Dalam Islam, manusia dipandang sebagai makhluk yang sama. Hanya tingkat ketaqwaan menjadi pembedanya. Negara akan memberikan pelayanan dan kesejahteraan kepada warganya, baik yang muslim maupun non-muslim.
Pemenuhan kebutuhan dasar, tercukupinya makan, pakaian dan rumah layak senantiasa diperhatikan. Pun jaminan pelayanan kesehatan, pendidikan, berikut sarana dan prasarananya akan diberikan secara merata hingga pelosok wilayah. Negara memperoleh kekayaan dengan mengelola berbagai harta. Baik dari kepemilikan umum, berupa SDA seperti aneka tambang mineral, kekayaan hutan, laut, dsb. Juga adanya dana umat berasal dari zakat, kharaj, usyr, Fa’i dsb.
Kepengurusan masyarakat yang adil di seluruh wilayah pastinya tidak akan memicu protes kesenjangan kemakmuran. Setiap warga negara berhak merasakan kesejahteraan tanpa diskriminasi atau perbedaan. Hal ini pernah dicontohkan oleh Rasulullah SAW dan diteruskan oleh sahabat Abu Bakar. Sepeninggal wafatnya Rasulullah, sahabat Abu bakar pergi ke rumah Aisyah ra. menanyakan amalan apa yang belum dilakukan seperti Rasul? Maka Aisyah menjawab pergi ke pasar untuk menyuapi pengemia Yahudi yang buta.
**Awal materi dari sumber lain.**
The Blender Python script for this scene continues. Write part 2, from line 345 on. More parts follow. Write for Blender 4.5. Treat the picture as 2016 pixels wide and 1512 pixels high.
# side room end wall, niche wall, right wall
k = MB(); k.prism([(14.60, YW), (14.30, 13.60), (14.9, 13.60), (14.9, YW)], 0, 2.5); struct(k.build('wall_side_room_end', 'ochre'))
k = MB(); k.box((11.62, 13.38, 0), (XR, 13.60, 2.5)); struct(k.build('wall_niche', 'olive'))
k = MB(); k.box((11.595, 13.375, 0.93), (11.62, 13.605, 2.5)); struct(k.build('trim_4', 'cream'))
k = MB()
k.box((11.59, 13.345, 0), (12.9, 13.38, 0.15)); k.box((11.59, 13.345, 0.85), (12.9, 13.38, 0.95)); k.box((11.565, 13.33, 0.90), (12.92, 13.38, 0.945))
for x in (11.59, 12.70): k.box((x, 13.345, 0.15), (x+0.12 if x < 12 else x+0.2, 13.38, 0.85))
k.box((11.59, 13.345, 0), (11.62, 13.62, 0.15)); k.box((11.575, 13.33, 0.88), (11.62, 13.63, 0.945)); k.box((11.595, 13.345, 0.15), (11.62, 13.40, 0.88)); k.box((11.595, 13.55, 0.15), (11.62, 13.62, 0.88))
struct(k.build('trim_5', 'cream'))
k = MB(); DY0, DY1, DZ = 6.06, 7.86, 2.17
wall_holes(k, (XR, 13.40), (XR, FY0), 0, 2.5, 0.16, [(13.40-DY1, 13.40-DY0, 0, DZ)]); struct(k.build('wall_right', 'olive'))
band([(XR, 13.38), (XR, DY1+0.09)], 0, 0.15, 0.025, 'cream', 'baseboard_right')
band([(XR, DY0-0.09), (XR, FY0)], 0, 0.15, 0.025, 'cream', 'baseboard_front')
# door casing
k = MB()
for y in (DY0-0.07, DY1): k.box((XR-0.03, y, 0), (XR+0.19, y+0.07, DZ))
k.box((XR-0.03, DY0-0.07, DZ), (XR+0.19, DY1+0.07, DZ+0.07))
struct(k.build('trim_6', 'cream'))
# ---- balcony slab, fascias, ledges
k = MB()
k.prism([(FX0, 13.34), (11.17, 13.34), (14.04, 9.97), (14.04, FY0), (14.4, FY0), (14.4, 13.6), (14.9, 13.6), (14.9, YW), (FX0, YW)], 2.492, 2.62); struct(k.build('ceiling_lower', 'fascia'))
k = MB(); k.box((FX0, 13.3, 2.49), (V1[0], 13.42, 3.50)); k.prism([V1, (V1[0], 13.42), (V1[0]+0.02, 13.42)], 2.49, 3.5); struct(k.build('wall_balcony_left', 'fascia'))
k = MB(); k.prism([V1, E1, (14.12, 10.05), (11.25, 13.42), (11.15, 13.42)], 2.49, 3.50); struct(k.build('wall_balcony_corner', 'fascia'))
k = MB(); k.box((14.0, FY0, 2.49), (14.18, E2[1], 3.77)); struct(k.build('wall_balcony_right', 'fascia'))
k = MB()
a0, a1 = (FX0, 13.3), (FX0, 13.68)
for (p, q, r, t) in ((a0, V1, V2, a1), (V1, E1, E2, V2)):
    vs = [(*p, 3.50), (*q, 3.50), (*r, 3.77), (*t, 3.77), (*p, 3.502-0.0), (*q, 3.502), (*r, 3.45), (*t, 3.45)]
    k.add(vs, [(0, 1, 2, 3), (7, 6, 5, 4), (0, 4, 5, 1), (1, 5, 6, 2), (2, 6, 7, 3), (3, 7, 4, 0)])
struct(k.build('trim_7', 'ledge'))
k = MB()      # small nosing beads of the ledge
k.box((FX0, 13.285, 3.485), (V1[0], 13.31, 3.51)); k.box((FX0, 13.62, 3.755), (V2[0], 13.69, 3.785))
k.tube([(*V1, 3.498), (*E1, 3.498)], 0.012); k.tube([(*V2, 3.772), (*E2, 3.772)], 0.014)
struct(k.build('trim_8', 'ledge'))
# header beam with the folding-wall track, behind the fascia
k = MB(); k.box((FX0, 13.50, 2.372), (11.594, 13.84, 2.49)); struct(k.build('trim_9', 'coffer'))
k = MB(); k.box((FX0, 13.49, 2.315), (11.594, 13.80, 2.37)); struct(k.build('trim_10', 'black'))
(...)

Kemudian Abu Bakar pun mengunjungi pengemis yang dimaksud, menggantikan posisi Rasulullah menyuapinya. Sepanjang makan sang pengemis tidak berhenti mengolok-olok Rasul dengan kata- kata kotor dan tidak sopan. Serta- merta Abu Bakar menjadi geram, dan menyuapkan makanan secara kasar. Pengemis pun tersadar, bahwa orang yang menyuapinya kali ini, tidaklah sama seperti biasa. Sehingga terbongkarlah siasat Abu Bakar. Beliau pun menceritakan bahwa manusia agung yang biasa menyuapi adalah orang yang diolok-olok olehnya. Tetapi sekarang manusia agung itu sudah wafat, dan Abu Bakar berusaha menggantikannya. Tetapi ternyata kesabaran Abu Bakar tidak sehebat Rasulullah SAW. Mendengar cerita Abu Bakar, serta merta menangislah pengemis Yahudi tersebut dan kemudian bersyahadat masuk Islam.
Inilah secuil kisah yang membuktikan keadilan dalam sistem Islam, yang membuat kaum non muslim berbondong-bondong masuk Islam. Terpesona dengan keindahan dan keagungan ajaran-Nya.